Behavior of a fuel oil during the combustion cycle of a direct injection diesel engine

Abstract

In-cylinder sampling and analysis of particulate (soot and condensed hydrocarbon species), light hydrocarbons, and gaseous inorganic species has been performed at two positions of a single cylinder direct injection diesel engine by means of a fast sampling valve, in order to follow the behavior of a diesel oil during the engine cycle. It has been shown that the combustion process in a diesel engine proceeds through a preignition phase of heating and vaporization of the injected fuel, which causes the transformation of the fuel components in light gaseous products and oxygenated compounds that rapidly disappear at the ignition.

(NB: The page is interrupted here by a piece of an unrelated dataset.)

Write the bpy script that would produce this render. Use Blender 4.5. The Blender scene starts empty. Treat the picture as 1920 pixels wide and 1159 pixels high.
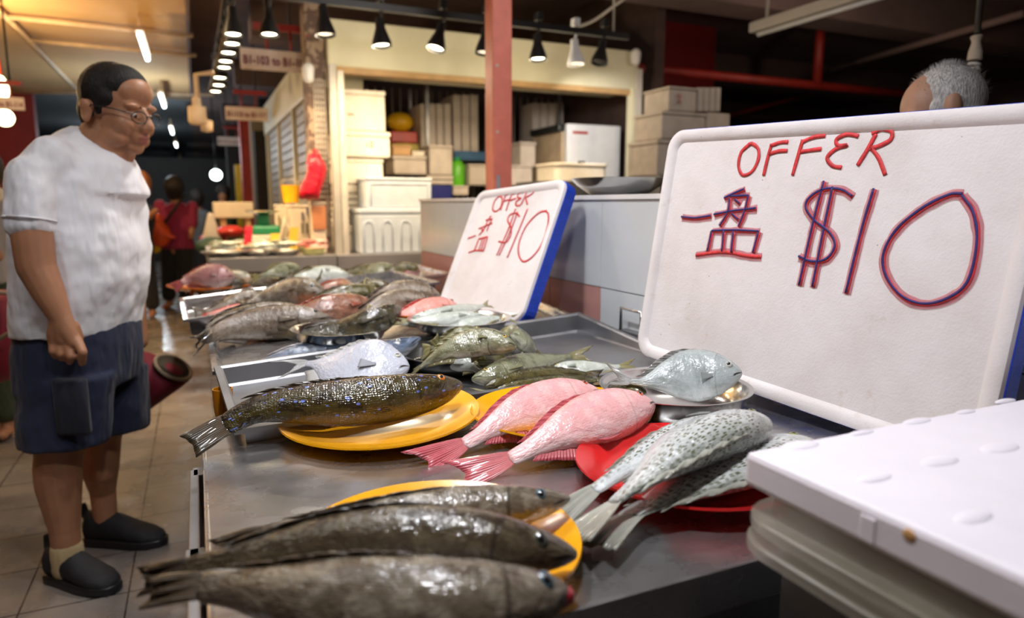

After ignition, the formation of soot has been found, particularly in the high-temperature position, but the formation of soot precursors, i.e., acetylene and combustion-formed polycyclic aromatic hydrocarbons (PAHs), was not in evidence. In whichever phase of the combustion cycle the PAHs are composed of unburned fuel PAHs but in the low-temperature position the PAH percentage increases, as opposed to the high-temperature position, and this can be due to the high resistance of the fuel PAHs to complete oxidation in this temperature condition. At the same time the appearance of high-molecular-weight material of oxygenated character has been found at the low-temperature position. This could derive from the oxidation, perhaps in liquid phase, of the heavy aromatic compounds of the fuel. The chemical analysis of the hydrocarbons collected in the oxidation phase and in the exhaust revealed that unburned fuel, reentraining the sampling zones from wall quenching and ring crevices, is the main source of hydrocarbon emission from the engine.